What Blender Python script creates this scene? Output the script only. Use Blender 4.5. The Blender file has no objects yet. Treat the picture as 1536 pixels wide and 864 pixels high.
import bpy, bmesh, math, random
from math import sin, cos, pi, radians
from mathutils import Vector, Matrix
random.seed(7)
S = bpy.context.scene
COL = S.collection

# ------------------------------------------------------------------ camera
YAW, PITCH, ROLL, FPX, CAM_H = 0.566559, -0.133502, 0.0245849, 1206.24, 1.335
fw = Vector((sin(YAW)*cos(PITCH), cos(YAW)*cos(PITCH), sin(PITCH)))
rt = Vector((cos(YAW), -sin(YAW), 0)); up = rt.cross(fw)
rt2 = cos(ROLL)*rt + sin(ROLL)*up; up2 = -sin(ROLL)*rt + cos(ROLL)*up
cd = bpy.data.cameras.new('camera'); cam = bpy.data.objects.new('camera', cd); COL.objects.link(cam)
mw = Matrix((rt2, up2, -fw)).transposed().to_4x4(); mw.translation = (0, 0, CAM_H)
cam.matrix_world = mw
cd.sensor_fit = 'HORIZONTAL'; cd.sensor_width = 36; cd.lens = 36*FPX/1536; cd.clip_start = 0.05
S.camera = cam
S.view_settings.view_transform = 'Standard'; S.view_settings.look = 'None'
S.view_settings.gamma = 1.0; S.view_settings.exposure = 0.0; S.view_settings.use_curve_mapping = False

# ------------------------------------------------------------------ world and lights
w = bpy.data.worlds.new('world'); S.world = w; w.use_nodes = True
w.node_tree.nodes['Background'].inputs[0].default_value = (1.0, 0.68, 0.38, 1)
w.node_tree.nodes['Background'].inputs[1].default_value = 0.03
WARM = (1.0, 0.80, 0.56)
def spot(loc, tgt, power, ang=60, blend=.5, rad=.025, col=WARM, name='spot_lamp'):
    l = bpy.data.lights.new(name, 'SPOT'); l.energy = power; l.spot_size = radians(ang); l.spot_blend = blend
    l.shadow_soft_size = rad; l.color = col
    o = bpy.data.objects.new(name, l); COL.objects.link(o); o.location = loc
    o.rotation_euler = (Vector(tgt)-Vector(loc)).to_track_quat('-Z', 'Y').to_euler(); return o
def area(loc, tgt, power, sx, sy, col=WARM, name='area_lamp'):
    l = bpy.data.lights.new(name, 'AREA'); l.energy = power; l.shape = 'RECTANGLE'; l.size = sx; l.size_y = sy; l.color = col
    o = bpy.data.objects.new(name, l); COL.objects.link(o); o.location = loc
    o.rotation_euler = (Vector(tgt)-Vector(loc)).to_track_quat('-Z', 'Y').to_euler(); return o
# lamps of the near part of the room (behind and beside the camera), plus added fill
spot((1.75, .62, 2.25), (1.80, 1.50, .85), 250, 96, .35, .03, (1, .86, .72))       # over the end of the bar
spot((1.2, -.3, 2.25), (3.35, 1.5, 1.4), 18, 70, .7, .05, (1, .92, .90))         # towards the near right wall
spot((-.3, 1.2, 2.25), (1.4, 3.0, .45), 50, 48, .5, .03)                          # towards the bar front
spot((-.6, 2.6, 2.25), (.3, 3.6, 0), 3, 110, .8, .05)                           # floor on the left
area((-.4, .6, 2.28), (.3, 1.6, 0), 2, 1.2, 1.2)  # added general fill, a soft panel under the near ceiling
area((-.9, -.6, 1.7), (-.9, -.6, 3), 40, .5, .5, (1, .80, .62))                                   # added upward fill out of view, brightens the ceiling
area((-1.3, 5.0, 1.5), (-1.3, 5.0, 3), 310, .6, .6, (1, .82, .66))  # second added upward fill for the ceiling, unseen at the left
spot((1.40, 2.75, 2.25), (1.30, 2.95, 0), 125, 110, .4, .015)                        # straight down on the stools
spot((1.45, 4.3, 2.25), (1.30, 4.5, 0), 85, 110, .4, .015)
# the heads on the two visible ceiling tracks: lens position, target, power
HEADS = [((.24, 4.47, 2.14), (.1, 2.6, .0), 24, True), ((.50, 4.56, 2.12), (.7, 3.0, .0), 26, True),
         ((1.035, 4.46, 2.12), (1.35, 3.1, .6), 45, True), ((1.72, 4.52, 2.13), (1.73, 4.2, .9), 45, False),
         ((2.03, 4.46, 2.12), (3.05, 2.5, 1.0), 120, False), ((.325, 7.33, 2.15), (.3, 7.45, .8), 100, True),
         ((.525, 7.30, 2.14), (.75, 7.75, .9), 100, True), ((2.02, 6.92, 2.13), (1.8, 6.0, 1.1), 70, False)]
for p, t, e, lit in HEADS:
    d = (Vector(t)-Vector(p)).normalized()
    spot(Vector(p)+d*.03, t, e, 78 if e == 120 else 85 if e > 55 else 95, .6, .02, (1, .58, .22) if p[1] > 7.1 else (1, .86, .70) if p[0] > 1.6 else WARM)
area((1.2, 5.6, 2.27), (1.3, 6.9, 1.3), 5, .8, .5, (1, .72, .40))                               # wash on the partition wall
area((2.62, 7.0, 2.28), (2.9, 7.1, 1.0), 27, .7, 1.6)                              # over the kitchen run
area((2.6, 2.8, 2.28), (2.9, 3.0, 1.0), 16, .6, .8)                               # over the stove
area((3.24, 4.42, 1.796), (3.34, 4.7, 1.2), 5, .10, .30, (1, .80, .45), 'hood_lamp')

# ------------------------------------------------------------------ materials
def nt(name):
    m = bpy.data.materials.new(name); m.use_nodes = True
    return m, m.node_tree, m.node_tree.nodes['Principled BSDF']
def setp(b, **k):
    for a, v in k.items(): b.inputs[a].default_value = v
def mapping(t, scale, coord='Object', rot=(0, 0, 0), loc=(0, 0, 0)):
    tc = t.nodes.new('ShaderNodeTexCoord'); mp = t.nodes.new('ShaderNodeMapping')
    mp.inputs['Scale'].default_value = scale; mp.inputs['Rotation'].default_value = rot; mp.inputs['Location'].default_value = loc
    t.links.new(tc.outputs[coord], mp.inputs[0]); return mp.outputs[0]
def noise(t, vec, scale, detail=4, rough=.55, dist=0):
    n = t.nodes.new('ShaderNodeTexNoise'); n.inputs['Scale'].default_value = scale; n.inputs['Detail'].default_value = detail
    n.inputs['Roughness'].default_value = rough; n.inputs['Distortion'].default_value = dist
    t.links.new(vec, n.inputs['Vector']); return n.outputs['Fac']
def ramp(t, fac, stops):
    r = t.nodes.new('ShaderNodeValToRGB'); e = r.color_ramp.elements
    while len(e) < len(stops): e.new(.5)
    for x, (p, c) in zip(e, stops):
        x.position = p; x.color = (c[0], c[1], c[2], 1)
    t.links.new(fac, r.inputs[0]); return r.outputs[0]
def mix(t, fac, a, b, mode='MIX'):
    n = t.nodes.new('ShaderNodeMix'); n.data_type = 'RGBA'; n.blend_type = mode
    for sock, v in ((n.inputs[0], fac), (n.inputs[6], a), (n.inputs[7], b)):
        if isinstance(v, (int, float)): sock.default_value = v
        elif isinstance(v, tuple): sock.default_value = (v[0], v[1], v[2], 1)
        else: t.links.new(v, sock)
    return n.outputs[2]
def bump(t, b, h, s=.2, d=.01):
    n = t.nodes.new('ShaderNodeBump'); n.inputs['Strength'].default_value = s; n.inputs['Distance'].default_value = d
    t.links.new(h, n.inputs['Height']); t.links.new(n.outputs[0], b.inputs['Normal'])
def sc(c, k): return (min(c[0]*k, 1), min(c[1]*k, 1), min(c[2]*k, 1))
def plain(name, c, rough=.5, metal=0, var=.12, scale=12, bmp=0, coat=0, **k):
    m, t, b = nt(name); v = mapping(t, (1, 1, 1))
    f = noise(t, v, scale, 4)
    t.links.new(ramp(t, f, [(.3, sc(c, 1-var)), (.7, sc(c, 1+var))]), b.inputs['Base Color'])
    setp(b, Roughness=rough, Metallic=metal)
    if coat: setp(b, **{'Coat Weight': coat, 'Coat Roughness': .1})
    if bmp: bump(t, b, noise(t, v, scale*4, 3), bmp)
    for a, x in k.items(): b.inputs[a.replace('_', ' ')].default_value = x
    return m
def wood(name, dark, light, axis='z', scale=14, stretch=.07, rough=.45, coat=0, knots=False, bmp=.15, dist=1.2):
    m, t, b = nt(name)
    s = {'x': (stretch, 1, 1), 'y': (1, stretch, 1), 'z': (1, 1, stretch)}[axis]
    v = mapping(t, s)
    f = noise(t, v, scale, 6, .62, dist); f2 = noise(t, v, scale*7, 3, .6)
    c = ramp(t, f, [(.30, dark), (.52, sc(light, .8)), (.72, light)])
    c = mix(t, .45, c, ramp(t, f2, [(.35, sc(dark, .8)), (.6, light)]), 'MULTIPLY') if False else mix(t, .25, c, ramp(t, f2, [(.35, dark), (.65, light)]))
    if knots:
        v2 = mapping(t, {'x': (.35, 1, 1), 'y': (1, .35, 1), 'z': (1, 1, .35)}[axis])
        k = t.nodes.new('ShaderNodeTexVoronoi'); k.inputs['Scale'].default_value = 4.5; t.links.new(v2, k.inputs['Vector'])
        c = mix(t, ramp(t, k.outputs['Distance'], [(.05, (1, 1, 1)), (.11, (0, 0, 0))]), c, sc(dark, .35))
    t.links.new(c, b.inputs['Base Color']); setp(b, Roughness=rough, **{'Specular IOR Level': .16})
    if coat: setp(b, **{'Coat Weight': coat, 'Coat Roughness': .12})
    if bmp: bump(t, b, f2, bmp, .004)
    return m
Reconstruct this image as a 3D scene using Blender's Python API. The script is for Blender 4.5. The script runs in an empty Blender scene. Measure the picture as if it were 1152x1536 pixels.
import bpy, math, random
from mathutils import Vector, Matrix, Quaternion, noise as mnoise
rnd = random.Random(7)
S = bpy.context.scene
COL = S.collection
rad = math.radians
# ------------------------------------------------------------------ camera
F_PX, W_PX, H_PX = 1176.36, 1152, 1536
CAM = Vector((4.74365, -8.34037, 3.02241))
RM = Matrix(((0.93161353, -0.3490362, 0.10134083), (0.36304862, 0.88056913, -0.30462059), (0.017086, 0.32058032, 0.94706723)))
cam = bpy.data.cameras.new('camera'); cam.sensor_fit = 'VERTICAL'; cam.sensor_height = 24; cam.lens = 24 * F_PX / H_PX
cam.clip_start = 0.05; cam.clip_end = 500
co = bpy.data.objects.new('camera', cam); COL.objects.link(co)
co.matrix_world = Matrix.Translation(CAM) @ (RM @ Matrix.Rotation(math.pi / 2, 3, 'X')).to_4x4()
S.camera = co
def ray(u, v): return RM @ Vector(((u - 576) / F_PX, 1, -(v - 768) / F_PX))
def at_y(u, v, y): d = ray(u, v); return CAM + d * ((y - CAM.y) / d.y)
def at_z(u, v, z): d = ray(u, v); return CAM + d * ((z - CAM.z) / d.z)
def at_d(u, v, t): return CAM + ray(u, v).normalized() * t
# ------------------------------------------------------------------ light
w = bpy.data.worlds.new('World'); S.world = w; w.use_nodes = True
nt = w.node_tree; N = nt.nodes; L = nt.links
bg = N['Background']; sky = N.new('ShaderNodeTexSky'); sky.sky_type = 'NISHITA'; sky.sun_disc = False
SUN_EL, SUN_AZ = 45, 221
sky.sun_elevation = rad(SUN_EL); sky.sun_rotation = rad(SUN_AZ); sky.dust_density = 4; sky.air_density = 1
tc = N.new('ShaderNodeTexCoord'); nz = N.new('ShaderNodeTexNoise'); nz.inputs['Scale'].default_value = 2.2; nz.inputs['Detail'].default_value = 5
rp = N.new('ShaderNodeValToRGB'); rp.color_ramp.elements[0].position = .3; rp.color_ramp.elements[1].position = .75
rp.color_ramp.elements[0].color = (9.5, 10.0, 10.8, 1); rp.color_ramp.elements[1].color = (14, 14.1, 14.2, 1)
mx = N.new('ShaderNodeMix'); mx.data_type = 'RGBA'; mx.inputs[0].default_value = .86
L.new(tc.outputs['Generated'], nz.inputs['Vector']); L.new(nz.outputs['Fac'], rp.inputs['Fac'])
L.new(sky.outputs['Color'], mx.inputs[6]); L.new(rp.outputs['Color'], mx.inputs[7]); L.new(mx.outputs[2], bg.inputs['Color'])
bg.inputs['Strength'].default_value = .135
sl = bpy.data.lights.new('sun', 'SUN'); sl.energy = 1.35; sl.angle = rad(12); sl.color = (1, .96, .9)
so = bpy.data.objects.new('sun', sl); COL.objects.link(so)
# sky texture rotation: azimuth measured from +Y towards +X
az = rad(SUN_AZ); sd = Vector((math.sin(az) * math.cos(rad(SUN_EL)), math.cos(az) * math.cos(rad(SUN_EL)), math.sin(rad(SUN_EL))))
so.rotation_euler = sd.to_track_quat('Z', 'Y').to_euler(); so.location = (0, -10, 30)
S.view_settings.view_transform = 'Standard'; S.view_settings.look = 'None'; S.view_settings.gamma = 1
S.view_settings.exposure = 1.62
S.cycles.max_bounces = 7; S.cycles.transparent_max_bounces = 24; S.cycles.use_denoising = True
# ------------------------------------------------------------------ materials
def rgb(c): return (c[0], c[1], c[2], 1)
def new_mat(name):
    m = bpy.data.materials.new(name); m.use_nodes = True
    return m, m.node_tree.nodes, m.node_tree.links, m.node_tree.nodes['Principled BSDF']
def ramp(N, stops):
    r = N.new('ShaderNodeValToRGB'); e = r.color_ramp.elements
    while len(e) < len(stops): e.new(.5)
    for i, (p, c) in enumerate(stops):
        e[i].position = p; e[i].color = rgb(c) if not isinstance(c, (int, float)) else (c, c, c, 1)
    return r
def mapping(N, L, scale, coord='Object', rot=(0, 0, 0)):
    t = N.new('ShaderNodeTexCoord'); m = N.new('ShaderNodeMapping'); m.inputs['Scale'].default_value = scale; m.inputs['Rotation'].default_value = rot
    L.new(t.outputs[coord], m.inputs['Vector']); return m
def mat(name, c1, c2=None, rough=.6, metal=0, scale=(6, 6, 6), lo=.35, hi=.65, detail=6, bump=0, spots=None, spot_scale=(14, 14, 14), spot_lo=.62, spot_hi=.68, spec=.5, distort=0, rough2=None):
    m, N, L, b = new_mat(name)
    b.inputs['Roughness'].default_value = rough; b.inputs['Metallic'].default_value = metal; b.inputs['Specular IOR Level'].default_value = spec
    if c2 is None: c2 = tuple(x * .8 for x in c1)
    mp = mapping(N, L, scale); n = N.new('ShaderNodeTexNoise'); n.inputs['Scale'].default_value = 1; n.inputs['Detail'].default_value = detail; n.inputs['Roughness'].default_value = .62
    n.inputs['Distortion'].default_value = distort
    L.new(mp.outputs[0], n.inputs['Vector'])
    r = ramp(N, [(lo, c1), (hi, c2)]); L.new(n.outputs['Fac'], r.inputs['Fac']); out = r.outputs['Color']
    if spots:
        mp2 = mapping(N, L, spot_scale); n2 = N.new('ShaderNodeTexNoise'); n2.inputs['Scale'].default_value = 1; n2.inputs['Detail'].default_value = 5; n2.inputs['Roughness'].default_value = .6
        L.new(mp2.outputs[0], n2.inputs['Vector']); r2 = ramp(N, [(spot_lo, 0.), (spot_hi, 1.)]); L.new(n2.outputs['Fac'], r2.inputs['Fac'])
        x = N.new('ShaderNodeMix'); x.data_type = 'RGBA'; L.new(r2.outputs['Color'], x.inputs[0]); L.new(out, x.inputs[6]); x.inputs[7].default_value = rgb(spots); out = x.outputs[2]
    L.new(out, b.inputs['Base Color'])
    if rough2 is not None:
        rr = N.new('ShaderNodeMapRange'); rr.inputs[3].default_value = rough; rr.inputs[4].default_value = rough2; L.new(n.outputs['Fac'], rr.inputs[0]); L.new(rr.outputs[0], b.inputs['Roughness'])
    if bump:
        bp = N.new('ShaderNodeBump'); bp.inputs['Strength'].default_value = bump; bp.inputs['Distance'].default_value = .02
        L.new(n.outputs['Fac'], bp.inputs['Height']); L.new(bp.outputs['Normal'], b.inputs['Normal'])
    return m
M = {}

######

STATED GOAL:
Search the entries for the word "Blender", then list each line that holds it.

SOLVED PROBLEM:
What Blender Python script creates this scene? Output the script only. Use Blender 4.5. The Blender file has no objects yet. Treat the picture as 1536 pixels wide and 864 pixels high.
Reconstruct this image as a 3D scene using Blender's Python API. The script is for Blender 4.5. The script runs in an empty Blender scene. Measure the picture as if it were 1152x1536 pixels.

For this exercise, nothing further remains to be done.